- Given request
Return nothing but the lines from the one with "Write the bpy" through the one with "col=C.scene.collection" in the data below, word for word and without pictures.

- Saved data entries
======

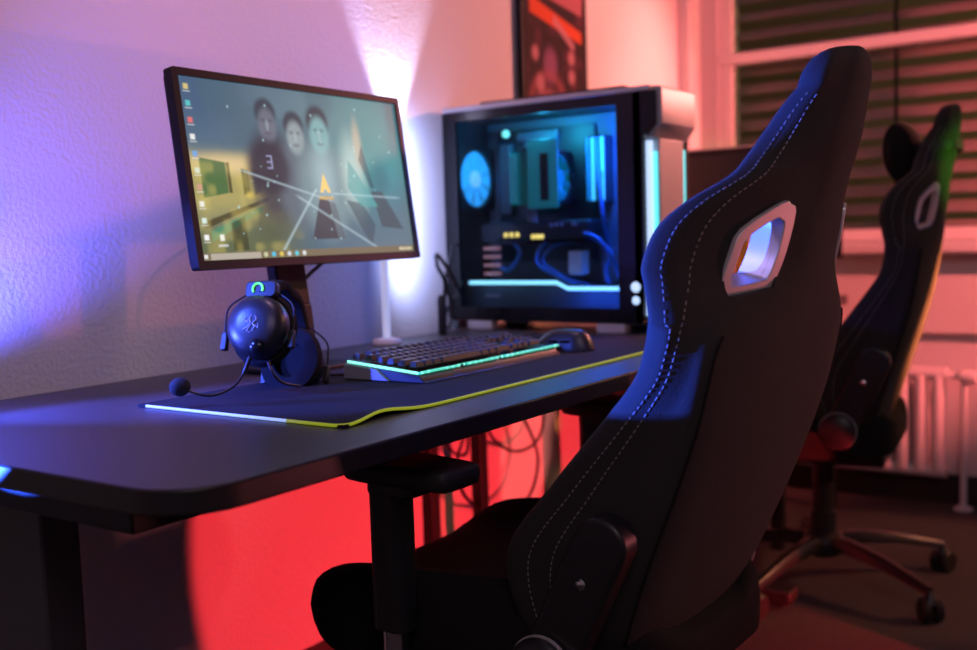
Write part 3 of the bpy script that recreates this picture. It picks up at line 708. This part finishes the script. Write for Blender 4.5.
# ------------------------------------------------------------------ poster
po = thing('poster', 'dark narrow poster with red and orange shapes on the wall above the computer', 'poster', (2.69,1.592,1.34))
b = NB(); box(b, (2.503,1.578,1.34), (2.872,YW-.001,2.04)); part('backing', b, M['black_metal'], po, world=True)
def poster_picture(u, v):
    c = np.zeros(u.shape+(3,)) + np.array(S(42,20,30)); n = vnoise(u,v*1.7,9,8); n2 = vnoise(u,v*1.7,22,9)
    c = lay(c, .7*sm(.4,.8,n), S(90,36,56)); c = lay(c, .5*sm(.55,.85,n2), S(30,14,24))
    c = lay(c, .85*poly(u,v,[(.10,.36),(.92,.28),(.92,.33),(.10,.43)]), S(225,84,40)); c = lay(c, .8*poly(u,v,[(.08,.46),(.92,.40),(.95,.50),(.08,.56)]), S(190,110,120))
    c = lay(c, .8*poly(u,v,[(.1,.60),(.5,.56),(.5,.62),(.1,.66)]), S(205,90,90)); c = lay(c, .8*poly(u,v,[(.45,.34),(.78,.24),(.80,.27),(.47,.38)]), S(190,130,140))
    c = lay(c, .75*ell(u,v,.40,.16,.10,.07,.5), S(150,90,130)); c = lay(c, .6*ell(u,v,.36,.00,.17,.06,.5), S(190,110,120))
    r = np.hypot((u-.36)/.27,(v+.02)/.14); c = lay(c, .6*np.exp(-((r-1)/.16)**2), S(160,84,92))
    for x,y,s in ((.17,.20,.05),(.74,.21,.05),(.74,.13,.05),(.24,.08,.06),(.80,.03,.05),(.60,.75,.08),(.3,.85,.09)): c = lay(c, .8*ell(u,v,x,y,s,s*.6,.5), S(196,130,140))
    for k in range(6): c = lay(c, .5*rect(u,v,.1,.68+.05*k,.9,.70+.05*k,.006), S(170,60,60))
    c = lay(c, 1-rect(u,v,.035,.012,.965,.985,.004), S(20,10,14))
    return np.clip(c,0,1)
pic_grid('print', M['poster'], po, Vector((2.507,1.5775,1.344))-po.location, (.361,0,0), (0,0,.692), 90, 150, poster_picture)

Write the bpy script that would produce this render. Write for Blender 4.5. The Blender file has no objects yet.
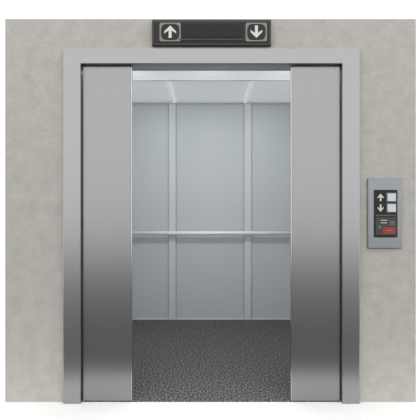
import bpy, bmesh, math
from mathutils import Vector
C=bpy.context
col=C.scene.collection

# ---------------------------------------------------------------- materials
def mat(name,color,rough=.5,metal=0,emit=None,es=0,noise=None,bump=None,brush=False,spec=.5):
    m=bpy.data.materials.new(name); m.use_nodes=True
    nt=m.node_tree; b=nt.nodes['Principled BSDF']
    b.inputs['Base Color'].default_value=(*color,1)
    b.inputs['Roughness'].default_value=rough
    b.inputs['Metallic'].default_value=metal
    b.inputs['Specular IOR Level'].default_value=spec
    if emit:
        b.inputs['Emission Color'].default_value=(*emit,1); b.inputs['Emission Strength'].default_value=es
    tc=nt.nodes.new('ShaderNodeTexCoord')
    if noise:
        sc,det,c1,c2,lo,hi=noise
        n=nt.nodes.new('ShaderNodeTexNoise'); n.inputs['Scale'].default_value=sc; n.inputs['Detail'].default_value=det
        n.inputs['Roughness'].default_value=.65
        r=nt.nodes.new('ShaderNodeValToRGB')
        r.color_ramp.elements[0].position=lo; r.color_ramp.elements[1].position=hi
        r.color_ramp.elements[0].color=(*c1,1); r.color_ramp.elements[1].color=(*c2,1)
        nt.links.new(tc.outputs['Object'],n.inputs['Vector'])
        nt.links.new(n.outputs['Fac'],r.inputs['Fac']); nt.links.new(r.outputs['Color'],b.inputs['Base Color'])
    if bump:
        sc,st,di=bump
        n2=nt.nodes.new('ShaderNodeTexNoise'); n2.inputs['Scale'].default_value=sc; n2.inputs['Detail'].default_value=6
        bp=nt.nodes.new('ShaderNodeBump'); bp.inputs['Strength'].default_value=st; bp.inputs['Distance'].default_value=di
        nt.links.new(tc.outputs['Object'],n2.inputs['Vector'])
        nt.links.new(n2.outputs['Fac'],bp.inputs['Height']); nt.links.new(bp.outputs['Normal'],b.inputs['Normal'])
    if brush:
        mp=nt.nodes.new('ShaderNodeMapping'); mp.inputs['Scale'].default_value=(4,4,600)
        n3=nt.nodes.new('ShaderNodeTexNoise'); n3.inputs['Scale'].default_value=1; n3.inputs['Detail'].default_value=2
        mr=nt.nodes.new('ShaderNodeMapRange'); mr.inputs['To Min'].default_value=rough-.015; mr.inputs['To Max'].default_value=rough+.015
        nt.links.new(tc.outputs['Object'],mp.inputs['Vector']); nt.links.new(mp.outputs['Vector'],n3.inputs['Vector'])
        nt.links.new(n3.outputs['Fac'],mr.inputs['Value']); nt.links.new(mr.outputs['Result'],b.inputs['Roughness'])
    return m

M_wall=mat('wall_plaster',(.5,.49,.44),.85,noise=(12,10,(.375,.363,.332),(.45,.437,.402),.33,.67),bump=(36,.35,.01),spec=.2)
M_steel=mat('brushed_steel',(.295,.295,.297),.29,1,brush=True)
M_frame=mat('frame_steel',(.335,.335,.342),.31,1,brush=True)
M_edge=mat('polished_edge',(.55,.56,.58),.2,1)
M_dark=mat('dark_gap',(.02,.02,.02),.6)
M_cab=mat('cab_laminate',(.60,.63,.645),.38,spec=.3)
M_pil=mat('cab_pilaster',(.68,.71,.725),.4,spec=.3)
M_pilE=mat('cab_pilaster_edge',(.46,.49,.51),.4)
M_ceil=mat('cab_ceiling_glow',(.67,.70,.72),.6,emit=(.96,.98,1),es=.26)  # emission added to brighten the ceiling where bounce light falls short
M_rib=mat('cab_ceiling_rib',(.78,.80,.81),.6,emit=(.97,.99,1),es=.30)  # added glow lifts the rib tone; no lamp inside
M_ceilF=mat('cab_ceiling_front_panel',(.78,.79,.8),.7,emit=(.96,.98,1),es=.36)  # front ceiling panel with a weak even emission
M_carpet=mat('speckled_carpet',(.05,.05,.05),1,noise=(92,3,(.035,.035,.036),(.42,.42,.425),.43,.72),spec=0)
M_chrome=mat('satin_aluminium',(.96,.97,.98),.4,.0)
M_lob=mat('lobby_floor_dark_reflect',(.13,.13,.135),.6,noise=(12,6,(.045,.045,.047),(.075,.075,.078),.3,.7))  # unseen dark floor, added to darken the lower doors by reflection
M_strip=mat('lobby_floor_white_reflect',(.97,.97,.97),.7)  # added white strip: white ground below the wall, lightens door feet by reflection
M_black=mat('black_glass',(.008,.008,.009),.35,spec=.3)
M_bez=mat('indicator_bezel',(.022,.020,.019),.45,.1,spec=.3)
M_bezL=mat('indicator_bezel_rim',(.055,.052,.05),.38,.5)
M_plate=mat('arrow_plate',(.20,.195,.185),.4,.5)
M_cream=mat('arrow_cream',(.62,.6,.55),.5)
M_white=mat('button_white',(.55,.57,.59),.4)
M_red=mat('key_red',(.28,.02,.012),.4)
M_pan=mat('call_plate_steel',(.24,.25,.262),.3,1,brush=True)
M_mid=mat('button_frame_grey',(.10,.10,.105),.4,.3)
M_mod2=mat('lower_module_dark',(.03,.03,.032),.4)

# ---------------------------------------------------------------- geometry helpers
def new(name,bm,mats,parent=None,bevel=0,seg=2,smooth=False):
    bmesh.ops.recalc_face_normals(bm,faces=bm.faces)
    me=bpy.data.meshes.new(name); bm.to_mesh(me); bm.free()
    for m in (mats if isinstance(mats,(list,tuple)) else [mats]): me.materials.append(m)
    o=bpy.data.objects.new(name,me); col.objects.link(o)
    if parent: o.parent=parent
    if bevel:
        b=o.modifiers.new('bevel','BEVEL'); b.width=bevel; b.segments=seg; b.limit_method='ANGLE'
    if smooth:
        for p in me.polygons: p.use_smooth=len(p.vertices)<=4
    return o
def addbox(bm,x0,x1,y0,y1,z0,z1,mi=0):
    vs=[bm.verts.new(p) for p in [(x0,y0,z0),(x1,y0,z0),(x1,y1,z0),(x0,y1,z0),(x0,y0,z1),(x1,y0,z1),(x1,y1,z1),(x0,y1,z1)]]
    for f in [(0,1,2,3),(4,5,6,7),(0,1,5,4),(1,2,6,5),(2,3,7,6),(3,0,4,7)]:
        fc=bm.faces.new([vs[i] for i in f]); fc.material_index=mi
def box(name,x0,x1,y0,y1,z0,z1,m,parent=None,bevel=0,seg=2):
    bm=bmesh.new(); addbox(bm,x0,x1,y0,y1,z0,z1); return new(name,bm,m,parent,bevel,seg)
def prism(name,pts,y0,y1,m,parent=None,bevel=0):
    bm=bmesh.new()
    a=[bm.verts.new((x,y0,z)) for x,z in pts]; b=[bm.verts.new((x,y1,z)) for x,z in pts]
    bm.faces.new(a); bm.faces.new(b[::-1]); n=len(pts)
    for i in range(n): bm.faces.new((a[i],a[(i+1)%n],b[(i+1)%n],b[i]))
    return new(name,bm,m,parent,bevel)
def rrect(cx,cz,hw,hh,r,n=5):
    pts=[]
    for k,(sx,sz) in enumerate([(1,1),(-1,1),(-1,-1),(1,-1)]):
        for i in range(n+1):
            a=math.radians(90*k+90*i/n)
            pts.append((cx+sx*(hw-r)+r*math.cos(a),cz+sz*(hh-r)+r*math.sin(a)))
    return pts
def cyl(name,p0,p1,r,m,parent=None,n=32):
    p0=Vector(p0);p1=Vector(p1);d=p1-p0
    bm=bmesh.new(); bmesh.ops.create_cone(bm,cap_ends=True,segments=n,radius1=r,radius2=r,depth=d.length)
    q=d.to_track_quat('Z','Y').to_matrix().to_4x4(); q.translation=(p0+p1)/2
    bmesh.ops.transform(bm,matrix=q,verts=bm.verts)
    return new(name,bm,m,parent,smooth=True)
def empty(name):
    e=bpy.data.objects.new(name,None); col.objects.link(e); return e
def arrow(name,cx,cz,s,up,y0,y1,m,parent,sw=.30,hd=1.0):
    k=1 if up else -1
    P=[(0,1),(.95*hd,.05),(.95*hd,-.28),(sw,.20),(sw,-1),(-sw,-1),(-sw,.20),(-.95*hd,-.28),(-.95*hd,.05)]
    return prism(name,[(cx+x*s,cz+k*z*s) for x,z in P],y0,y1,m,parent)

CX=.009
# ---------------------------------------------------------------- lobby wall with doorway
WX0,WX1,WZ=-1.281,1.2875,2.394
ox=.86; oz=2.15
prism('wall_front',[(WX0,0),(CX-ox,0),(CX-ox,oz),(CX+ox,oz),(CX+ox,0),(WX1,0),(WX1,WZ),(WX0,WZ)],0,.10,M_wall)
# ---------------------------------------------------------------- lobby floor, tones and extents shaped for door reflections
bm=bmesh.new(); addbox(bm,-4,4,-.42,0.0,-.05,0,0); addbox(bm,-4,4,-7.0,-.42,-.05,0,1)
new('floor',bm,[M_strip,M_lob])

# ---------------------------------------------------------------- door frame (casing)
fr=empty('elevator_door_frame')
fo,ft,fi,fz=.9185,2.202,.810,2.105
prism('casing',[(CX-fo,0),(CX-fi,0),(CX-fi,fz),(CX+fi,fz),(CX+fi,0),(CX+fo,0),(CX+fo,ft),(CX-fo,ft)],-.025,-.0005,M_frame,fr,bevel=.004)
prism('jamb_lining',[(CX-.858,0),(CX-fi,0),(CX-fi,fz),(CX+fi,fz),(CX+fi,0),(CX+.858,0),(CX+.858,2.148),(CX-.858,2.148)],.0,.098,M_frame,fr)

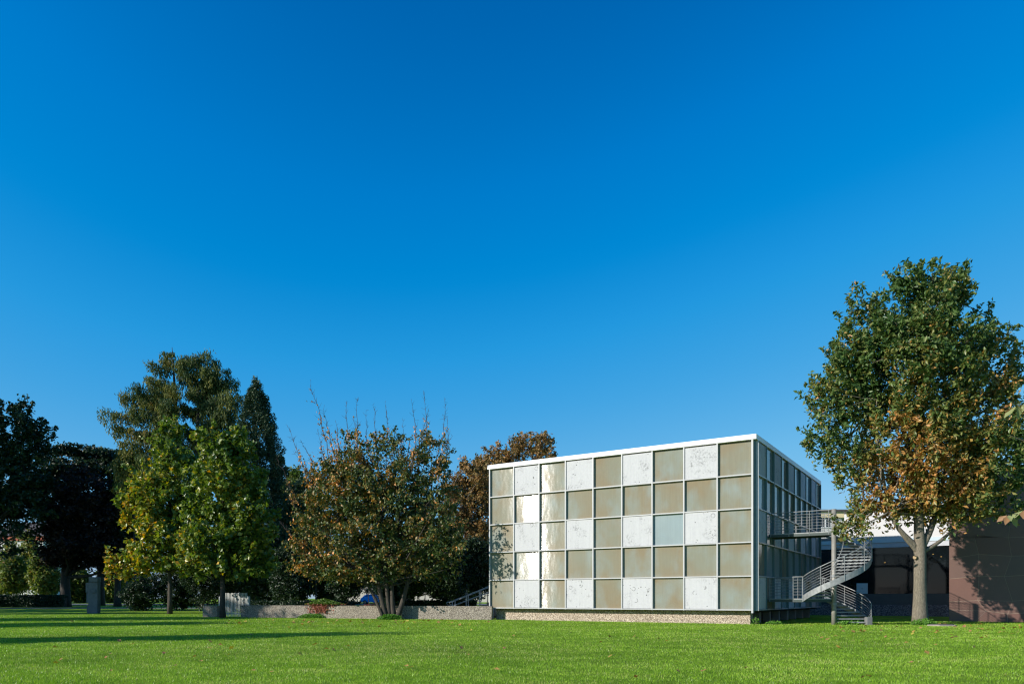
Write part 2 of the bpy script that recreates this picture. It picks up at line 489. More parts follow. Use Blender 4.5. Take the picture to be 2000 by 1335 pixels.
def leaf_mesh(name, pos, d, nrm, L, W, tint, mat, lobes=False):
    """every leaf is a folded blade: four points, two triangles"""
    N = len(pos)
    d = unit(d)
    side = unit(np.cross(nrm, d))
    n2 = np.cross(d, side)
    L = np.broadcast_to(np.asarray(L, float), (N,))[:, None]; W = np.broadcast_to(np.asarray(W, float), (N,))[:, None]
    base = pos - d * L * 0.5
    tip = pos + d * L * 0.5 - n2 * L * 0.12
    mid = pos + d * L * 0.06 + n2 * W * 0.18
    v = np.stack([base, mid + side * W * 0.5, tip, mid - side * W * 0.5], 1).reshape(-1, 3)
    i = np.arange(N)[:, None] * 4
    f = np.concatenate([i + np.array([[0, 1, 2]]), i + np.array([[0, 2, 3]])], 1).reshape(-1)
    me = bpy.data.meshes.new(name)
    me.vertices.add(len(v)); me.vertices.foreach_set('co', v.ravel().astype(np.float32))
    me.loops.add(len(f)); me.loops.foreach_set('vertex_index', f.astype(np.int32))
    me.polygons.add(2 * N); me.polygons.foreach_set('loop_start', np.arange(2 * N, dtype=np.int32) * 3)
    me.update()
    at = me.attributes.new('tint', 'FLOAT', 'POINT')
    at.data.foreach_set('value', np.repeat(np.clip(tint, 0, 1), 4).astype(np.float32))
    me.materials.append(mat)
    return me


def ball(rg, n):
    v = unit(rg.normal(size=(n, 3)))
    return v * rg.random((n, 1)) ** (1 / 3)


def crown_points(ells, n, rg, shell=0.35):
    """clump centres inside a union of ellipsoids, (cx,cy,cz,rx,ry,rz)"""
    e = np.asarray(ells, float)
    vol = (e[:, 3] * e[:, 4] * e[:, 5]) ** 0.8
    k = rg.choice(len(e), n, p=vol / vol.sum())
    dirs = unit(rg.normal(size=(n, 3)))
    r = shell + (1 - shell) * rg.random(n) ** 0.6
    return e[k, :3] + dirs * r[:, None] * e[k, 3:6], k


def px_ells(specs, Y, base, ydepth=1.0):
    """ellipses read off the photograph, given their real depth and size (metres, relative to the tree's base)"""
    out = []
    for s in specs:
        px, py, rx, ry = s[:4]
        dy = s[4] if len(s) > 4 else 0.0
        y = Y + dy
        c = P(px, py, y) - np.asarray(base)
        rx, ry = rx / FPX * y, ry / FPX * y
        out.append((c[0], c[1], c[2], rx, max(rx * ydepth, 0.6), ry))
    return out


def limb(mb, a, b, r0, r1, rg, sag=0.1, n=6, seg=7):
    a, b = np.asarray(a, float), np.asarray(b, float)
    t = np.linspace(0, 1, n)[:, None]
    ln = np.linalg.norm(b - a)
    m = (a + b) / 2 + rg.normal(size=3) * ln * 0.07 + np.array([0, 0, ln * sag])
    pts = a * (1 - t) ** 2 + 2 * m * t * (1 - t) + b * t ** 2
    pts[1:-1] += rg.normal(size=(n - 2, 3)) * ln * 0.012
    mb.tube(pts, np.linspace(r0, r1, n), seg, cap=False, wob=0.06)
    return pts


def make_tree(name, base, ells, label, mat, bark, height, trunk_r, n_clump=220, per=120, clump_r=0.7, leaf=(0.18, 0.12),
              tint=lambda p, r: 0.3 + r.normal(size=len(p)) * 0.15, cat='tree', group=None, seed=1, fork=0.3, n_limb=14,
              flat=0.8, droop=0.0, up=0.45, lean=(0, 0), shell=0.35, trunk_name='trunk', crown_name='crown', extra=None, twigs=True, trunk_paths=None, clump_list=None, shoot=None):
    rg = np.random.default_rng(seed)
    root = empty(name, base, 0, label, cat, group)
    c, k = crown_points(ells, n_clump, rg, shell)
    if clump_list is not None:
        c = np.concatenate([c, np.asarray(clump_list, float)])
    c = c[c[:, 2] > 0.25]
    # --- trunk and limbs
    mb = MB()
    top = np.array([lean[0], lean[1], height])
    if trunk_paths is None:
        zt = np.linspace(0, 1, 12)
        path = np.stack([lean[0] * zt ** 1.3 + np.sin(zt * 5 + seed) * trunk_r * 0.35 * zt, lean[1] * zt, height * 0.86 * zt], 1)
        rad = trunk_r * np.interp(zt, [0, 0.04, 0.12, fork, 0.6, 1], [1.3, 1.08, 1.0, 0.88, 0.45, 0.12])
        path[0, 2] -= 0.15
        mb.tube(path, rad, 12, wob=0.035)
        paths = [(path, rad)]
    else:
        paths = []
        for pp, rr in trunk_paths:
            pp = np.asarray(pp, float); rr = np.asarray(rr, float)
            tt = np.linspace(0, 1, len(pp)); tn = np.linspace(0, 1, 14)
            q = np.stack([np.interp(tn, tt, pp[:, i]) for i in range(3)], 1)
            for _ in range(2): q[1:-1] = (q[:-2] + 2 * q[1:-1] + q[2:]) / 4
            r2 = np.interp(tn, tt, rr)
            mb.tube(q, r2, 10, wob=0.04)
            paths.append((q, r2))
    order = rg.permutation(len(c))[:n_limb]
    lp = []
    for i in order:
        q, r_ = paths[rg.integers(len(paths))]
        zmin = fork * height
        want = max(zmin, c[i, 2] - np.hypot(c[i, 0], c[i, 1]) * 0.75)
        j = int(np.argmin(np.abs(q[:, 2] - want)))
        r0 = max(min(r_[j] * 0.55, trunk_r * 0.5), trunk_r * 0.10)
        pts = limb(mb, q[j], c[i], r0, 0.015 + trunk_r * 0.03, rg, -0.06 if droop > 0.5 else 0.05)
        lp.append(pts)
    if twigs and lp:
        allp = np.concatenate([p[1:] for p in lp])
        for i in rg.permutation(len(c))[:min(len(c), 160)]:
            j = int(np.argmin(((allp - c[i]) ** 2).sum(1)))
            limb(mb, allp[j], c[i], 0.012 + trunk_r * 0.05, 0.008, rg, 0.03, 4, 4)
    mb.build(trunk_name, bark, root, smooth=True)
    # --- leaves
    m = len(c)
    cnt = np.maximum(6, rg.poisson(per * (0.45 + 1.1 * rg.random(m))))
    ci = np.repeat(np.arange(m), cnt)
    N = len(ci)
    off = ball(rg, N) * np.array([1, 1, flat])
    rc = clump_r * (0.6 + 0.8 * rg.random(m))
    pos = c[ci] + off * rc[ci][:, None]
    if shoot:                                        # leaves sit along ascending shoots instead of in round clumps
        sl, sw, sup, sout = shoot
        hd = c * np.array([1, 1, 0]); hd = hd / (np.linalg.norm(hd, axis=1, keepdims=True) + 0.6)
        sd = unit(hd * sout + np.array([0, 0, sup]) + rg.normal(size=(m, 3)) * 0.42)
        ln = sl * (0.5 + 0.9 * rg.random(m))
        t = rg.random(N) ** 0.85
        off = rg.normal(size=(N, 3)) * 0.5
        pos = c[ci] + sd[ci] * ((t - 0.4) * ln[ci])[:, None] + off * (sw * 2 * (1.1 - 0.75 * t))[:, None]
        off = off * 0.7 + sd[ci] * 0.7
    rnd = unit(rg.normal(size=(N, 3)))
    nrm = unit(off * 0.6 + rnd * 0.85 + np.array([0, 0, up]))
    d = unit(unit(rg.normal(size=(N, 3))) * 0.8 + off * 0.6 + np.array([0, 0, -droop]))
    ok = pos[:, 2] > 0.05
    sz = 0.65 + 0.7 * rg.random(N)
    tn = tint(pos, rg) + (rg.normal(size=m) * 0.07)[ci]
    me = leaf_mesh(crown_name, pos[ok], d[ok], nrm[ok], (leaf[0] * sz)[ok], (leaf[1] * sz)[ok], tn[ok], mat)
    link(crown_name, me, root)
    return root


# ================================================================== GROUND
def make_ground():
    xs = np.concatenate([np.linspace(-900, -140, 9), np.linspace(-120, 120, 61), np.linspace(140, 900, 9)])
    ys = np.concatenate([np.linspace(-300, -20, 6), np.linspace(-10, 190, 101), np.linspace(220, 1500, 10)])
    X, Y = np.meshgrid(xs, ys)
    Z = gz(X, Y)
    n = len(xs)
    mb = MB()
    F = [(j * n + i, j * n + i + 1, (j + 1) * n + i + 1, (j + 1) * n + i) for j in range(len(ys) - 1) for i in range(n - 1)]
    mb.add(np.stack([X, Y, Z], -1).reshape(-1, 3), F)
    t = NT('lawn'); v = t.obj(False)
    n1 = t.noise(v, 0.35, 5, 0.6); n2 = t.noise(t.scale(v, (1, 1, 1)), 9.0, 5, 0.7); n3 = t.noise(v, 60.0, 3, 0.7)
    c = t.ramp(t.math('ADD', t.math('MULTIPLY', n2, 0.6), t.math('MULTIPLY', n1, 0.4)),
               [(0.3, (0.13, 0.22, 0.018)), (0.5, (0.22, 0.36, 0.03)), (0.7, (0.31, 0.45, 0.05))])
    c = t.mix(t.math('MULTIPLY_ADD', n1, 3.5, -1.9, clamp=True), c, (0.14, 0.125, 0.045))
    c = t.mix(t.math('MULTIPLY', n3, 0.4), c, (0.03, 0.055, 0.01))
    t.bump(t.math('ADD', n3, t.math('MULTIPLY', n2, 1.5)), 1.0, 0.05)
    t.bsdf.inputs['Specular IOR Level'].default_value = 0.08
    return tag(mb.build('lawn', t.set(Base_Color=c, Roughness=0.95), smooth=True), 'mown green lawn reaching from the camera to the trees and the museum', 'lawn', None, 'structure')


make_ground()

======

- Completed exercise
Write the bpy script that would produce this render. Write for Blender 4.5. The Blender file has no objects yet.
import bpy, bmesh, math
from mathutils import Vector
C=bpy.context
col=C.scene.collection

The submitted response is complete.